Creating an Instagram story.

Don't panic, you don't have to make a decision between one or the other, as there are valid reasons for your favorite brands to develop their Instagram Stories and maintain their Snapchat accounts, especially if there's already an existing, growing audience. Despite being very similar, the biggest difference is the community and how they use it. While Snapchat has maintained more raw, fun, behind-the-scenes content, Instagram timelines are more thoughtful and curated. "Snapchat is a little more candid and can be a little more ugly," says Zabarah. "It would be strange to use the Snapchat approach, which is a little less aesthetic-directed, on Instagram."

With Instagram Stories, brands also have the opportunity to always have a Story present on their profile, as opposed to Snapchat, which doesn't allow users to maintain permanent profile pages. Zabarah notes that this is where Instagram can leverage its existing user interface with Stories. "People trust brands that have over a million followers," he says. "That's a fact. You can't see that in Snapchat. You can on Instagram."

For example, you can follow Nike's Snapchat but chances are there might not be anything to see. However, should you visit the brand's Instagram profile, you can see the history of images and videos, the follower count and a list of accounts it follows (that you can lurk, too). And right next to where you can see how many other people subscribe to its content, there now lives an around-the-clock opportunity to see if they have a Story up, indicated right on the avatar.

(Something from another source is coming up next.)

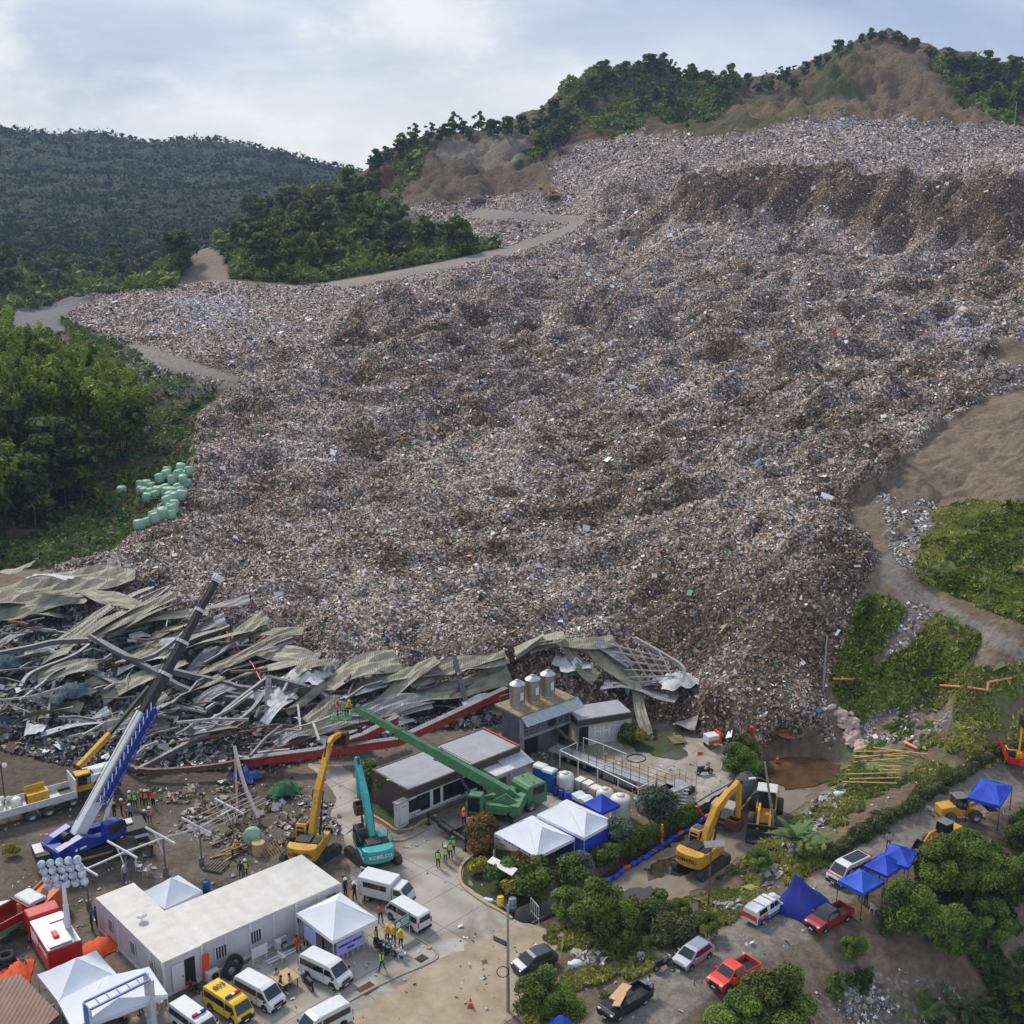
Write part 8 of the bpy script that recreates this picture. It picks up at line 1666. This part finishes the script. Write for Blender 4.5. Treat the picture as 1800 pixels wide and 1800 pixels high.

This offers so many more opportunities to "get to know" the brand, thus investing more time and trust in them. 

As we've learned, every social platform evolves and its users adapt. But users aren't the only ones that have to adapt this time around. Snapchat may not take the same kind of blow that Vine did from Instagram, but if it is important for the app to have more and more brands continue to utilize the platform, some major changes may come to your feed. Successful brands can (and will) succeed with Instagram Stories, offering consumers more content in one place with the existing opportunity to drive traffic. In the meantime, we'll be watching closely as the Stories race rages on — especially as New York Fashion Week approaches.